**Exercise requirements**
Omit the pictures from the entries below and retype everything else exactly.

3D scene scripts:
--- begin ---

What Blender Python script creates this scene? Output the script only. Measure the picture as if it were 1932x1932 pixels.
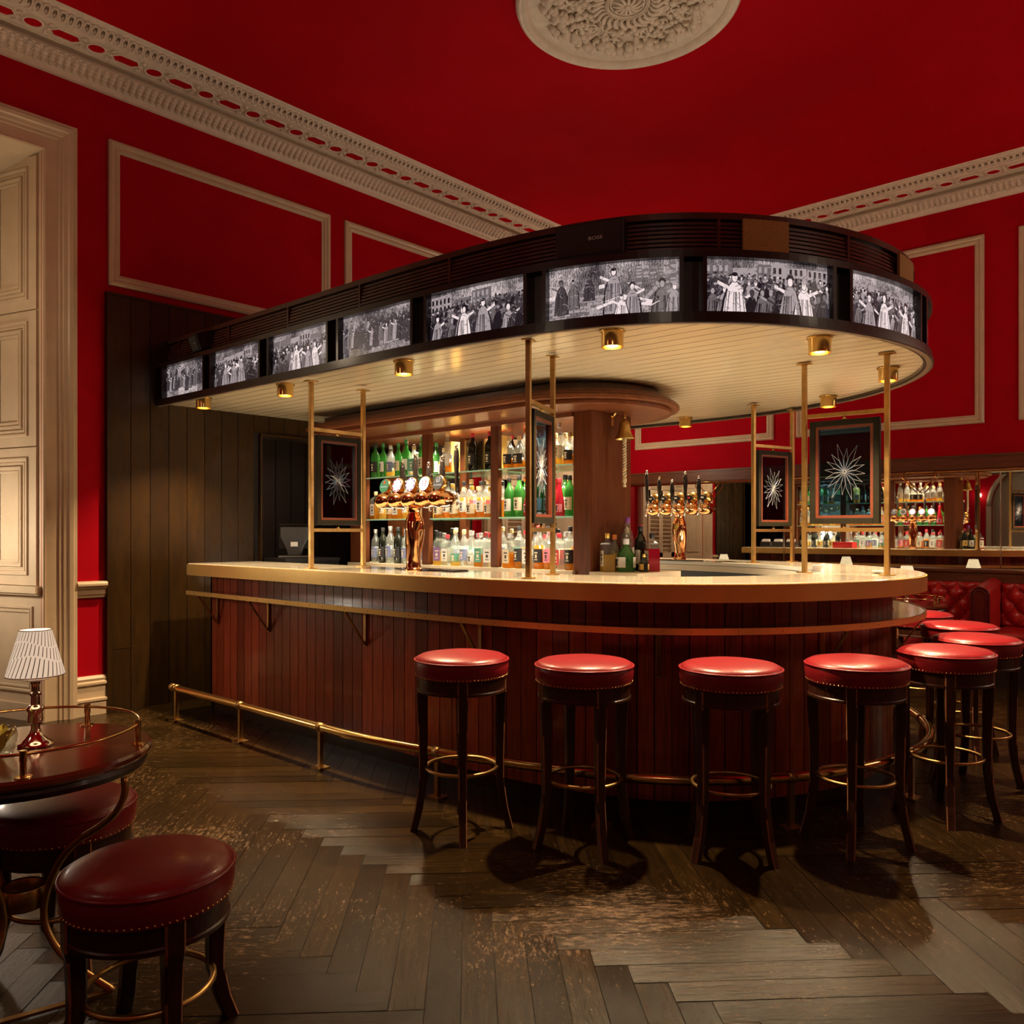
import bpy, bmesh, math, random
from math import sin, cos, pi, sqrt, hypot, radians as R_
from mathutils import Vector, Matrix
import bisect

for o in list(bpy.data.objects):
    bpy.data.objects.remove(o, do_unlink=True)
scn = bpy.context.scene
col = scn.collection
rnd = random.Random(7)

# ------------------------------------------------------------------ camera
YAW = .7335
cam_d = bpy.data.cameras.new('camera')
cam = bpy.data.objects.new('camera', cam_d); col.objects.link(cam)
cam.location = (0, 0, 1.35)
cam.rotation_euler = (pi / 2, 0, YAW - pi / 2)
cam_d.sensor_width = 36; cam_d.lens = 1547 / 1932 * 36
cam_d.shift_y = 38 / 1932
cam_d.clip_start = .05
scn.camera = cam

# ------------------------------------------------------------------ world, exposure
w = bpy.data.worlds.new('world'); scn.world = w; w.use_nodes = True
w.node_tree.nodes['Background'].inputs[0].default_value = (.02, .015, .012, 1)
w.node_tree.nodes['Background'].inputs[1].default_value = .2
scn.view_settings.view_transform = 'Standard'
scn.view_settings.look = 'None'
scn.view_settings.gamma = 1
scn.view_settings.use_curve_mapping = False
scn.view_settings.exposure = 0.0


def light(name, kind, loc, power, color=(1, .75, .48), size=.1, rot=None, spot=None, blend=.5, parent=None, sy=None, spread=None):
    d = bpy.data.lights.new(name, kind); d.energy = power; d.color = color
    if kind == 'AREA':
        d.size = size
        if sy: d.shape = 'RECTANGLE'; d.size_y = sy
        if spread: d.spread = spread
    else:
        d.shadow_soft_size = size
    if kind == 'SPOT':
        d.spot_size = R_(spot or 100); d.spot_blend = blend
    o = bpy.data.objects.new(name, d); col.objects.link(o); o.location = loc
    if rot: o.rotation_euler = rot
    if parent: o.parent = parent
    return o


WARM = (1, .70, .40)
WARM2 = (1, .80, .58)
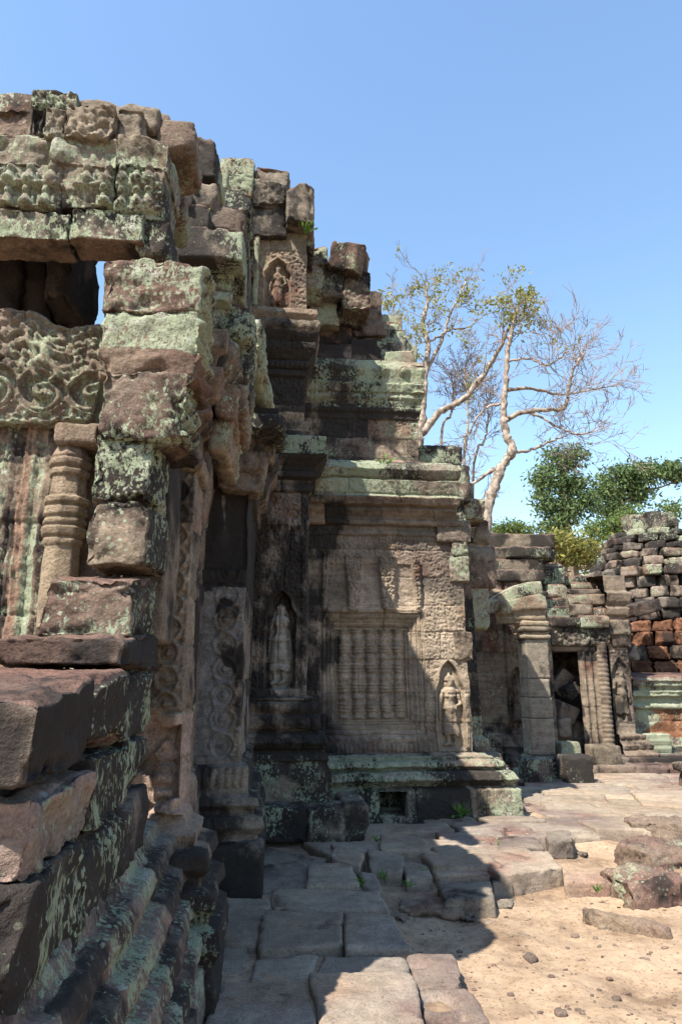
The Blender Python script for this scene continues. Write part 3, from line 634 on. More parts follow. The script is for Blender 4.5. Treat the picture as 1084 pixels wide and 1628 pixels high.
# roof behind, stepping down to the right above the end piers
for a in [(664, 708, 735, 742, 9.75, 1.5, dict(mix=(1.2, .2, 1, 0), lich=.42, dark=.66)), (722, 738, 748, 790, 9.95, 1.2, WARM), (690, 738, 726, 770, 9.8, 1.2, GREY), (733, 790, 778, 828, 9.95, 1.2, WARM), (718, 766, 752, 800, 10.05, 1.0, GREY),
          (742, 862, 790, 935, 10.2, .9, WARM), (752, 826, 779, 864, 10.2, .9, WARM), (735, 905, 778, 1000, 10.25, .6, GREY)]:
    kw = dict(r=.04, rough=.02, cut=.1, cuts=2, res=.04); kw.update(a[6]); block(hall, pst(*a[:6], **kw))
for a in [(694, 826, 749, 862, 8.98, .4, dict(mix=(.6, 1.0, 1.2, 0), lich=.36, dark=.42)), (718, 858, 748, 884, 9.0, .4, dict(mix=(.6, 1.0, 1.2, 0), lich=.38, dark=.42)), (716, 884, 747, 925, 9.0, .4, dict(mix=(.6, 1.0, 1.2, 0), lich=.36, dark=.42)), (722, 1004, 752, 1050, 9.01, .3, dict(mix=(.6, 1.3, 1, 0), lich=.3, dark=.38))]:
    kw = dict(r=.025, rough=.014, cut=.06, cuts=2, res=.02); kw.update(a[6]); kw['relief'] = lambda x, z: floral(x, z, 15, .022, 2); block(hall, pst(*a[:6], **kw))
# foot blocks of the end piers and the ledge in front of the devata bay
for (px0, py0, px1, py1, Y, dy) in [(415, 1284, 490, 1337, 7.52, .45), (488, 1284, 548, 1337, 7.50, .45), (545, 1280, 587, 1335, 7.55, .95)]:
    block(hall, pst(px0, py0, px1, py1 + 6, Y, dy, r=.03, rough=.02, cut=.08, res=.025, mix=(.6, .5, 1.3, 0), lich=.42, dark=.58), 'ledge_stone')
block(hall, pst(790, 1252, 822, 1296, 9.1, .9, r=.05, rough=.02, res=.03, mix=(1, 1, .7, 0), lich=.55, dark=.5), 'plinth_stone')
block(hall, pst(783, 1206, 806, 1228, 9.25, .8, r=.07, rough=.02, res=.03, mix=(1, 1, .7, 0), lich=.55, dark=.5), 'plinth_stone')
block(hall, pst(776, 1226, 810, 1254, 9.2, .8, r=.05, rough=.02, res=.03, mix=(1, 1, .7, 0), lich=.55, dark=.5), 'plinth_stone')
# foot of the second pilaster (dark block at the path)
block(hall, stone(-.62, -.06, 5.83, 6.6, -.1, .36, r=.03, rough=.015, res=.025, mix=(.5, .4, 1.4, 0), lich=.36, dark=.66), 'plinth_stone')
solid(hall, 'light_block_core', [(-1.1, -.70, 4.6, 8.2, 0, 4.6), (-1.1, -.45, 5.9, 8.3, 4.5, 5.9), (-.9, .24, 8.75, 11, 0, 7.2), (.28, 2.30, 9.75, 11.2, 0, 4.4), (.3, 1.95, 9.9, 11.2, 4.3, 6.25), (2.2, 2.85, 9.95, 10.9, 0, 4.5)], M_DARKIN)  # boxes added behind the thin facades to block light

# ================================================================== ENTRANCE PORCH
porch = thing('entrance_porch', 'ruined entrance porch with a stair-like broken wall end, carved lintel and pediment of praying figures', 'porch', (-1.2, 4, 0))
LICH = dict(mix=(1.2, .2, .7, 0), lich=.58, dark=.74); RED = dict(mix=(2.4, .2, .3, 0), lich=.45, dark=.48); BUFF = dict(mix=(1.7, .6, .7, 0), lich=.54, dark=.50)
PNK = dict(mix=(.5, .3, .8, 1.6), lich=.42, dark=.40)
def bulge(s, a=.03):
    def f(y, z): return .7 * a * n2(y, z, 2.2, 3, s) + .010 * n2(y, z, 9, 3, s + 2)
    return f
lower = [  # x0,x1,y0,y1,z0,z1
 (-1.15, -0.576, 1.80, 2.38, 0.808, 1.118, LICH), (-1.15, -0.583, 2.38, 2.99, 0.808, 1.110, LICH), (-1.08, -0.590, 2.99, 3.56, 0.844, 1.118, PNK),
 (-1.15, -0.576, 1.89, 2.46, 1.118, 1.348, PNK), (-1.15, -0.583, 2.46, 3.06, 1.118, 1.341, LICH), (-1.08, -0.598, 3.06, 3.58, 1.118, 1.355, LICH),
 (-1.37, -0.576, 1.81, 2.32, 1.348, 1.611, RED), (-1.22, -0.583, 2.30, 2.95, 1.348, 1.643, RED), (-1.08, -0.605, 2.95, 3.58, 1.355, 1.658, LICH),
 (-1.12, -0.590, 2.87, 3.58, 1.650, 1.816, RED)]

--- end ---

**Written response**
What Blender Python script creates this scene? Output the script only. Measure the picture as if it were 1932x1932 pixels.
import bpy, bmesh, math, random
from math import sin, cos, pi, sqrt, hypot, radians as R_
from mathutils import Vector, Matrix
import bisect

for o in list(bpy.data.objects):
    bpy.data.objects.remove(o, do_unlink=True)
scn = bpy.context.scene
col = scn.collection
rnd = random.Random(7)

# ------------------------------------------------------------------ camera
YAW = .7335
cam_d = bpy.data.cameras.new('camera')
cam = bpy.data.objects.new('camera', cam_d); col.objects.link(cam)
cam.location = (0, 0, 1.35)
cam.rotation_euler = (pi / 2, 0, YAW - pi / 2)
cam_d.sensor_width = 36; cam_d.lens = 1547 / 1932 * 36
cam_d.shift_y = 38 / 1932
cam_d.clip_start = .05
scn.camera = cam

# ------------------------------------------------------------------ world, exposure
w = bpy.data.worlds.new('world'); scn.world = w; w.use_nodes = True
w.node_tree.nodes['Background'].inputs[0].default_value = (.02, .015, .012, 1)
w.node_tree.nodes['Background'].inputs[1].default_value = .2
scn.view_settings.view_transform = 'Standard'
scn.view_settings.look = 'None'
scn.view_settings.gamma = 1
scn.view_settings.use_curve_mapping = False
scn.view_settings.exposure = 0.0


def light(name, kind, loc, power, color=(1, .75, .48), size=.1, rot=None, spot=None, blend=.5, parent=None, sy=None, spread=None):
    d = bpy.data.lights.new(name, kind); d.energy = power; d.color = color
    if kind == 'AREA':
        d.size = size
        if sy: d.shape = 'RECTANGLE'; d.size_y = sy
        if spread: d.spread = spread
    else:
        d.shadow_soft_size = size
    if kind == 'SPOT':
        d.spot_size = R_(spot or 100); d.spot_blend = blend
    o = bpy.data.objects.new(name, d); col.objects.link(o); o.location = loc
    if rot: o.rotation_euler = rot
    if parent: o.parent = parent
    return o


WARM = (1, .70, .40)
WARM2 = (1, .80, .58)
The Blender Python script for this scene continues. Write part 3, from line 634 on. More parts follow. The script is for Blender 4.5. Treat the picture as 1084 pixels wide and 1628 pixels high.
# roof behind, stepping down to the right above the end piers
for a in [(664, 708, 735, 742, 9.75, 1.5, dict(mix=(1.2, .2, 1, 0), lich=.42, dark=.66)), (722, 738, 748, 790, 9.95, 1.2, WARM), (690, 738, 726, 770, 9.8, 1.2, GREY), (733, 790, 778, 828, 9.95, 1.2, WARM), (718, 766, 752, 800, 10.05, 1.0, GREY),
          (742, 862, 790, 935, 10.2, .9, WARM), (752, 826, 779, 864, 10.2, .9, WARM), (735, 905, 778, 1000, 10.25, .6, GREY)]:
    kw = dict(r=.04, rough=.02, cut=.1, cuts=2, res=.04); kw.update(a[6]); block(hall, pst(*a[:6], **kw))
for a in [(694, 826, 749, 862, 8.98, .4, dict(mix=(.6, 1.0, 1.2, 0), lich=.36, dark=.42)), (718, 858, 748, 884, 9.0, .4, dict(mix=(.6, 1.0, 1.2, 0), lich=.38, dark=.42)), (716, 884, 747, 925, 9.0, .4, dict(mix=(.6, 1.0, 1.2, 0), lich=.36, dark=.42)), (722, 1004, 752, 1050, 9.01, .3, dict(mix=(.6, 1.3, 1, 0), lich=.3, dark=.38))]:
    kw = dict(r=.025, rough=.014, cut=.06, cuts=2, res=.02); kw.update(a[6]); kw['relief'] = lambda x, z: floral(x, z, 15, .022, 2); block(hall, pst(*a[:6], **kw))
# foot blocks of the end piers and the ledge in front of the devata bay
for (px0, py0, px1, py1, Y, dy) in [(415, 1284, 490, 1337, 7.52, .45), (488, 1284, 548, 1337, 7.50, .45), (545, 1280, 587, 1335, 7.55, .95)]:
    block(hall, pst(px0, py0, px1, py1 + 6, Y, dy, r=.03, rough=.02, cut=.08, res=.025, mix=(.6, .5, 1.3, 0), lich=.42, dark=.58), 'ledge_stone')
block(hall, pst(790, 1252, 822, 1296, 9.1, .9, r=.05, rough=.02, res=.03, mix=(1, 1, .7, 0), lich=.55, dark=.5), 'plinth_stone')
block(hall, pst(783, 1206, 806, 1228, 9.25, .8, r=.07, rough=.02, res=.03, mix=(1, 1, .7, 0), lich=.55, dark=.5), 'plinth_stone')
block(hall, pst(776, 1226, 810, 1254, 9.2, .8, r=.05, rough=.02, res=.03, mix=(1, 1, .7, 0), lich=.55, dark=.5), 'plinth_stone')
# foot of the second pilaster (dark block at the path)
block(hall, stone(-.62, -.06, 5.83, 6.6, -.1, .36, r=.03, rough=.015, res=.025, mix=(.5, .4, 1.4, 0), lich=.36, dark=.66), 'plinth_stone')
solid(hall, 'light_block_core', [(-1.1, -.70, 4.6, 8.2, 0, 4.6), (-1.1, -.45, 5.9, 8.3, 4.5, 5.9), (-.9, .24, 8.75, 11, 0, 7.2), (.28, 2.30, 9.75, 11.2, 0, 4.4), (.3, 1.95, 9.9, 11.2, 4.3, 6.25), (2.2, 2.85, 9.95, 10.9, 0, 4.5)], M_DARKIN)  # boxes added behind the thin facades to block light

# ================================================================== ENTRANCE PORCH
porch = thing('entrance_porch', 'ruined entrance porch with a stair-like broken wall end, carved lintel and pediment of praying figures', 'porch', (-1.2, 4, 0))
LICH = dict(mix=(1.2, .2, .7, 0), lich=.58, dark=.74); RED = dict(mix=(2.4, .2, .3, 0), lich=.45, dark=.48); BUFF = dict(mix=(1.7, .6, .7, 0), lich=.54, dark=.50)
PNK = dict(mix=(.5, .3, .8, 1.6), lich=.42, dark=.40)
def bulge(s, a=.03):
    def f(y, z): return .7 * a * n2(y, z, 2.2, 3, s) + .010 * n2(y, z, 9, 3, s + 2)
    return f
lower = [  # x0,x1,y0,y1,z0,z1
 (-1.15, -0.576, 1.80, 2.38, 0.808, 1.118, LICH), (-1.15, -0.583, 2.38, 2.99, 0.808, 1.110, LICH), (-1.08, -0.590, 2.99, 3.56, 0.844, 1.118, PNK),
 (-1.15, -0.576, 1.89, 2.46, 1.118, 1.348, PNK), (-1.15, -0.583, 2.46, 3.06, 1.118, 1.341, LICH), (-1.08, -0.598, 3.06, 3.58, 1.118, 1.355, LICH),
 (-1.37, -0.576, 1.81, 2.32, 1.348, 1.611, RED), (-1.22, -0.583, 2.30, 2.95, 1.348, 1.643, RED), (-1.08, -0.605, 2.95, 3.58, 1.355, 1.658, LICH),
 (-1.12, -0.590, 2.87, 3.58, 1.650, 1.816, RED)]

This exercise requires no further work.